----- Provided material -----

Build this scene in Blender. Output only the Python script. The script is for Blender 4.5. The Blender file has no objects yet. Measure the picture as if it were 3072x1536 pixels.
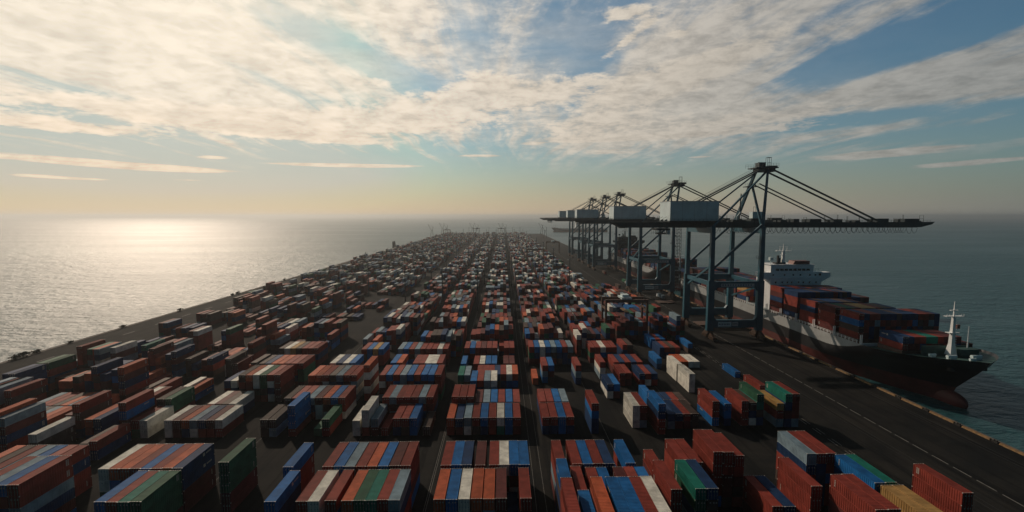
import bpy, math, random
from mathutils import Vector, Matrix
from mathutils.bvhtree import BVHTree
R = math.radians
sc = bpy.context.scene
col = sc.collection

# ------------------------------------------------------------------ camera
HC = 72.0                       # camera height above the quay
F = 1385.0                      # focal length in photo pixels (3072 wide)
PITCH = math.atan(120 / F); YAW = math.atan(28 / F)
cam = bpy.data.cameras.new("camera"); camo = bpy.data.objects.new("camera", cam); col.objects.link(camo)
cam.sensor_width = 36; cam.lens = F / 3072 * 36; cam.clip_start = 0.5; cam.clip_end = 90000
camo.location = (0, 0, HC); camo.rotation_euler = (math.pi / 2 - PITCH, 0, -YAW)
sc.camera = camo
CM = camo.rotation_euler.to_matrix()
def P(x, y, z):
    v = CM.transposed() @ Vector((x, y, z - HC))
    return 1536 + F * v.x / -v.z, 768 - F * v.y / -v.z
def dirpx(px, py):
    return CM @ Vector(((px - 1536) / F, -(py - 768) / F, -1))
def X_at(px, Y, z):             # world X of the point in column px at depth Y, height z
    c, s = math.cos(PITCH), math.sin(PITCH); cy, sy = math.cos(YAW), math.sin(YAW)
    k = (px - 1536) / F; h = HC - z
    # forward = (sy*c, cy*c, -s); right = (cy, -sy, 0)
    # (X*cy - Y*sy) = k*(X*sy*c + Y*cy*c + h*s)
    return (Y * sy + k * (Y * cy * c + h * s)) / (cy - k * sy * c)
def z_at(py, Y, px=1508):
    d = dirpx(px, py); return HC + d.z / d.y * Y

# ------------------------------------------------------------------ sky and sun
SUN_AZ, SUN_EL = -36.5, 31.0
sdir = Vector((math.sin(R(SUN_AZ)) * math.cos(R(SUN_EL)), math.cos(R(SUN_AZ)) * math.cos(R(SUN_EL)), math.sin(R(SUN_EL))))
sun = bpy.data.lights.new("sun", 'SUN'); sun.energy = 3.1; sun.angle = R(0.6); sun.color = (1.0, 0.80, 0.62)
suno = bpy.data.objects.new("sun", sun); col.objects.link(suno); suno.location = (0, 0, 300)
suno.rotation_euler = sdir.to_track_quat('Z', 'Y').to_euler()
sc.view_settings.view_transform = 'Standard'; sc.view_settings.look = 'None'
sc.view_settings.exposure = -0.5; sc.view_settings.gamma = 1.0; sc.view_settings.use_curve_mapping = False
sc.render.engine = 'CYCLES'
sc.cycles.use_denoising = True
sc.cycles.max_bounces = 5; sc.cycles.diffuse_bounces = 3; sc.cycles.glossy_bounces = 2
sc.cycles.volume_bounces = 0; sc.cycles.sample_clamp_indirect = 4; sc.cycles.sample_clamp_direct = 0

world = bpy.data.worlds.new("World"); sc.world = world; world.use_nodes = True
class NG:
    def __init__(s, nt):
        s.nt = nt; s.n = nt.nodes; s.l = nt.links
    def new(s, t, **k):
        n = s.n.new(t)
        for a, b in k.items(): setattr(n, a, b)
        return n
    def put(s, sock, v):
        if isinstance(v, bpy.types.NodeSocket): s.l.new(v, sock)
        elif v is not None: sock.default_value = v
    def m(s, op, a, b=None, c=None, clamp=False):
        n = s.new('ShaderNodeMath', operation=op); n.use_clamp = clamp
        for i, v in enumerate((a, b, c)):
            if v is not None: s.put(n.inputs[i], v)
        return n.outputs[0]
    def mix(s, f, a, b, t='MIX'):
        n = s.new('ShaderNodeMix', data_type='RGBA', blend_type=t); n.clamp_factor = True
        s.put(n.inputs[0], f)
        for i, v in ((6, a), (7, b)):
            if isinstance(v, tuple): v = (*v[:3], 1)
            s.put(n.inputs[i], v)
        return n.outputs[2]
    def noise(s, vec, scale, detail=4, rough=.5, dist=0, out=0):
        n = s.new('ShaderNodeTexNoise'); s.put(n.inputs['Vector'], vec)
        n.inputs['Scale'].default_value = scale; n.inputs['Detail'].default_value = detail
        n.inputs['Roughness'].default_value = rough; n.inputs['Distortion'].default_value = dist
        return n.outputs[out]
    def ss(s, v, a, b):          # smoothstep
        n = s.new('ShaderNodeMapRange', interpolation_type='SMOOTHSTEP')
        s.put(n.inputs[0], v); s.put(n.inputs[1], a); s.put(n.inputs[2], b); return n.outputs[0]
    def comb(s, x, y, z=0.0):
        n = s.new('ShaderNodeCombineXYZ')
        for i, v in enumerate((x, y, z)): s.put(n.inputs[i], v)
        return n.outputs[0]

g = NG(world.node_tree); g.n.clear()
tc = g.new('ShaderNodeTexCoord'); sep = g.new('ShaderNodeSeparateXYZ'); g.l.new(tc.outputs['Generated'], sep.inputs[0])
dx, dy, dz = sep.outputs
az = g.m('MULTIPLY', g.m('ARCTAN2', dx, dy), 180 / math.pi)
el = g.m('MULTIPLY', g.m('ARCSINE', dz), 180 / math.pi)
sky = g.new('ShaderNodeTexSky', sky_type='NISHITA'); sky.sun_disc = False
sky.sun_elevation = R(SUN_EL); sky.sun_rotation = R(SUN_AZ); sky.altitude = 50; sky.dust_density = 1.5; sky.air_density = 1.2; sky.ozone_density = 2
def azel(px, py):
    d = dirpx(px, py).normalized()
    return math.degrees(math.atan2(d.x, d.y)), math.degrees(math.asin(d.z))
def blob(px, py, w, h, rot=0.0):     # soft patch of sky, centre and half size given in photo pixels -> degrees
    a, e = azel(px, py); sx = w / 24.2 * math.cos(R(a)) ** 2 * .95; sy = h / 24.2 * math.cos(R(a))
    u = g.m('SUBTRACT', az, a); v = g.m('SUBTRACT', el, e)
    if rot:
        c, s_ = math.cos(R(rot)), math.sin(R(rot))
        u2 = g.m('ADD', g.m('MULTIPLY', u, c), g.m('MULTIPLY', v, s_)); v = g.m('SUBTRACT', g.m('MULTIPLY', v, c), g.m('MULTIPLY', u, s_)); u = u2
    u = g.m('DIVIDE', u, sx); v = g.m('DIVIDE', v, sy)
    q = g.m('ADD', g.m('MULTIPLY', u, u), g.m('MULTIPLY', v, v))
    return g.m('EXPONENT', g.m('MULTIPLY', q, -0.8))
def total(items):
    t = None
    for a, b in items:
        v = g.m('MULTIPLY', b, a); t = v if t is None else g.m('ADD', t, v)
    return t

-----

Objective: Isolate the lines that hold the word "scene" and copy all of them.

Correct output:
Build this scene in Blender. Output only the Python script. The script is for Blender 4.5. The Blender file has no objects yet. Measure the picture as if it were 3072x1536 pixels.
sc = bpy.context.scene